Jim, while capable of quite a bit of imagination while playing or reading, seems more pragmatic when it comes to daily life. I see him looking at his brother out of the corner of his eye sometimes himself, with a speaking glance that says, “What the HECK are you talking about?”
I was the same way as a child, so I’m getting a kick out of it. Imagination can be a wonderful thing ... and with it, I figure he’ll never be bored.
But sometimes, imagination can be a scary thing, too.
My parents recently brought out a long-forgotten Christmas present for the boys, something that had fallen behind the tree and been passed up on Christmas Eve: one of those motorized little hamster-like critters that runs around on circles on the floor.

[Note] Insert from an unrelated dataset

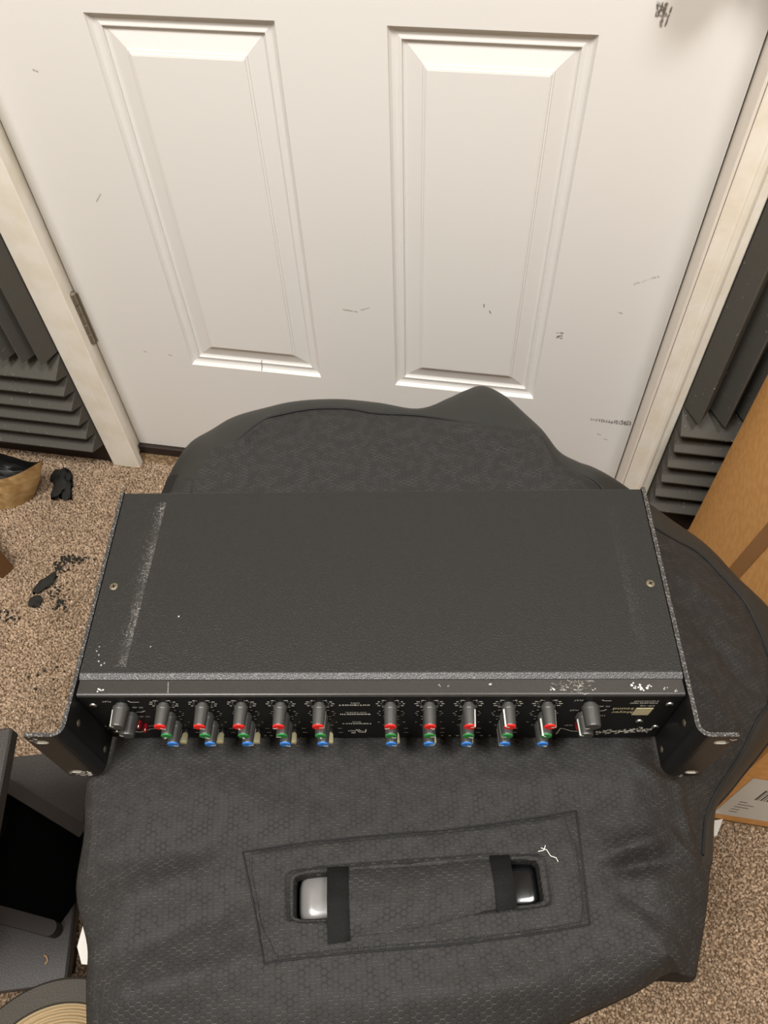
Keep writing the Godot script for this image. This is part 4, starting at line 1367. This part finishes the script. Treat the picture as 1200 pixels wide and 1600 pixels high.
func build_floor_things() -> void:
	# kraft paper bag with black scraps in it
	var b := thing("paper_bag", "open brown paper bag with black scraps in it, below the foam", "paper bag", Vector3(-0.70, 0, 0.15))
	var st := begin()
	var n := FastNoiseLite.new()
	n.seed = 8
	n.frequency = 14.0
	var rows := []
	for k in 12:
		var t := k / 11.0
		var r := PackedVector3Array()
		for j in 64:
			var w := TAU * j / 64
			var c := cos(w)
			var s := sin(w)
			var tip := pow(maxf(c, 0.0), 6.0)
			var rx := lerpf(0.075, 0.118 + 0.018 * tip, t)
			var rz := lerpf(0.038, 0.032, t)
			var p := Vector3(c * rx, lerpf(0.001, 0.088 + 0.022 * tip * t + 0.004 * sin(3.0 * w), t), 0.018 * t * 0 + s * rz * (1.0 - 0.55 * tip) - 0.012 * tip * t)
			p += Vector3(c, 0, s) * 0.007 * n.get_noise_3d(p.x, p.y, p.z) * sin(PI * clampf(t, 0.05, 1.0) * 0.9)
			r.append(p)
		rows.append(r)
	sheet(st, rows, true, false)
	obj("bag_wall", st.commit(), M.kraft, b)
	var inner := []   # black lining, and the black scraps that fill it
	for k in range(11, 6, -1):
		var r := PackedVector3Array()
		for j in 64:
			var p: Vector3 = rows[k][j]
			var d := Vector3(p.x, 0, p.z).normalized()
			r.append(p - d * 0.0014)
		inner.append(r)
	st = begin()
	sheet(st, inner, true, false)
	obj("black_lining", st.commit(), M.black, b)
	var fill := []
	for k in 8:
		var r := PackedVector3Array()
		for j in 64:
			var p: Vector3 = rows[8][j]
			var q := 0.985 * (1.0 - k / 7.0)
			p = Vector3(p.x * q, p.y - 0.002, p.z * q)
			p.y += (0.03 * n.get_noise_2d(p.x * 3.0, p.z * 3.0) + 0.010) * (1.0 - q)
			r.append(p)
		fill.append(r)
	st = begin()
	sheet(st, fill, true, true)
	obj("scrap_fill", st.commit(), M.black, b).set_meta("label", "crumpled black scraps")
	st = begin()
	cbox(st, Vector3(-0.012, -0.0006, -0.002), Vector3(0.012, 0.0006, 0.002), 0.0003, Transform3D(Basis(Vector3.UP, 0.9) * Basis(Vector3(0, 0, 1), 0.3), Vector3(0.075, 0.068, 0.008)))
	obj("glossy_strip", st.commit(), M.grey_plastic, b)
	# torn bits of black foam and soot-like crumbs on the carpet
	for e in [[-0.517, 0.330, 0.011, 0.024, 0.5, "larger torn piece of black foam on the carpet left of the equalizer", 3], [-0.518, 0.366, 0.011, 0.011, 1.1, "smaller torn piece of black foam on the carpet, touching the larger one", 4]]:
		var o := obj("foam_scrap", lump(Vector3(e[2], 0.006, e[3]), e[6], 0.4), M.scrap)
		o.position = Vector3(e[0], 0.0015, e[1])
		o.rotation.y = -e[4]
		tag(o, e[5], "foam scrap", "torn black foam pieces on the carpet")
	var m := obj("black_rag", lump(Vector3(0.021, 0.009, 0.032), 17, 0.7), M.scrap)
	m.position = Vector3(-0.578, 0.001, 0.112)
	m.rotation.y = 0.5
	tag(m, "crumpled black rag on the carpet beside the paper bag", "rag")
	st = begin()
	for c in [[-0.487, 0.272, 0.020, 0.006, 70], [-0.505, 0.290, 0.012, 0.008, 40], [-0.470, 0.365, 0.010, 0.014, 30], [-0.59, 0.42, 0.02, 0.02, 24], [-0.55, 0.40, 0.015, 0.008, 24], [-0.44, 0.50, 0.03, 0.02, 14], [-0.49, 0.345, 0.012, 0.012, 20]]:
		for i in c[4]:
			var p := Vector3(c[0] + rng.randfn() * c[2] * 0.7, 0.0022, c[1] + rng.randfn() * c[3] * 0.8 - rng.randfn() * 0.0)
			var r := rng.randf_range(0.0008, 0.0026)
			lathe(st, PackedVector2Array([Vector2(r, 0), Vector2(r * 0.7, r * 0.9), Vector2(0, r * 1.1)]), 6, Transform3D(Basis(Vector3(rng.randf(), 1, rng.randf()).normalized(), rng.randf() * 6.0), p))
	tag(obj("black_crumbs", st.commit(), M.scrap), "scattered black foam crumbs on the carpet left of the equalizer", "crumbs", "", "stuff")
	st = begin()
	tube(st, PackedVector3Array([Vector3(-0.468, 0.006, 0.395), Vector3(-0.445, 0.0075, 0.352), Vector3(-0.425, 0.0075, 0.315), Vector3(-0.402, 0.007, 0.285)]), 0.0009, 6)
	tag(obj("dry_stalk", st.commit(), M.stalk), "long thin dry stalk on the carpet left of the equalizer", "stalk")
	st = begin()
	tube(st, PackedVector3Array([Vector3(-0.395, 0.0060, 0.600), Vector3(-0.388, 0.008, 0.607), Vector3(-0.380, 0.0065, 0.614)]), 0.0010, 6)
	tag(obj("dry_stalk", st.commit(), M.stalk), "short dry stalk on the carpet beside the dark side table", "stalk")
	# paper scraps
	for e in [["white paper scrap on the carpet in front of the cardboard box", [[0.560, 0.575], [0.600, 0.578], [0.611, 0.572], [0.621, 0.548], [0.600, 0.555], [0.570, 0.558]], 0.0]]:
		st = begin()
		var poly := PackedVector2Array()
		for p in e[1]: poly.append(Vector2(p[0], p[1]))
		prism(st, poly, -0.0068, -0.0060, Transform3D(Basis(Vector3(1, 0, 0), Vector3(0, 0, 1), Vector3(0, -1, 0)), Vector3.ZERO))
		tag(obj("paper_scrap", st.commit(), M.paper), e[0], "paper scrap")
	# corner of a brown board at the frame's left edge
	st = begin()
	cbox(st, Vector3(-0.12, 0.0, -0.014), Vector3(0.0, 0.07, 0.014), 0.003)
	var k := obj("wood_block", st.commit(), M.dark_card)
	k.position = Vector3(-0.594, 0.0, 0.318)
	k.rotation.y = -0.5
	tag(k, "brown wooden block on the carpet left of the foam scraps", "block")

func _ready() -> void:
	rng.seed = 20240611
	# camera
	var cam := Camera3D.new()
	cam.name = "camera"
	cam.fov = 67.14
	cam.near = 0.02
	cam.far = 30.0
	cam.transform = Transform3D(Basis(Vector3(0.9851, -0.0289, -0.1694), Vector3(-0.1204, 0.5872, -0.8005), Vector3(0.1226, 0.8089, 0.5750)).orthonormalized(), Vector3(0.22715, 1.16748, 0.91192))
	add_child(cam)
	cam.current = true
	# surroundings and exposure
	var env := Environment.new()
	env.background_mode = Environment.BG_COLOR
	env.background_color = Color(0.02, 0.02, 0.02)
	env.tonemap_mode = Environment.TONE_MAPPER_LINEAR
	env.tonemap_exposure = 2.7
	env.sdfgi_enabled = true
	env.ssao_enabled = true
	env.ssil_enabled = true
	var we := WorldEnvironment.new()
	we.name = "surroundings"
	we.environment = env
	add_child(we)
	# lamps: one panel over the equalizer, one smaller behind to the left
	for l in [[Vector3(-0.35, 2.385, 1.2), 0.6, 1.6], [Vector3(0.75, 2.385, 0.9), 0.38, 1.05]]:
		var a := AreaLight3D.new()
		a.name = "ceiling_lamp"
		a.area_size = Vector2(l[1], l[1])
		a.light_energy = l[2]
		a.light_color = Color(1.0, 1.0, 1.0)
		a.position = l[0]
		a.rotation_degrees = Vector3(-90, 0, 0)
		a.shadow_enabled = true
		a.area_range = 12.0
		add_child(a, true)
	make_materials()
	build_setting()
	build_foam()
	build_pile()
	build_speaker()
	build_cover()
	build_rack()
	build_box()
	build_table()
	build_driver()
	build_floor_things()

Placed in our dining room, it scurried around under battery power, bumping into furniture, startling a giggle out of Jim ...
... and completely scaring the daylights out of Sam.
He ran to his grandmother, climbing up in her arms with a cry of terror ... then abandoning her to run to Daddy, the tallest person in the house and thus further away from The Hamster-Thing of Horror. He was so scared he was shaking. I hastened to turn the toy off and get it out of sight.
All that, from a toy hamster? From the child who has never met the real critter he’s afraid of, from real hamsters to giant dogs? The child who begged to go on all the big-kid rides at every amusement park and carnival we attended this summer?
What image did his imagination provide when he looked at that toy critter? I may never know. It’s up on a top shelf now — well out of toddler eyeshot — for a good long time. Maybe we’re try it again someday, when the line between toddler imagination and reality is just a little bit wider.
For now, we’ll stick with imaginary tigers.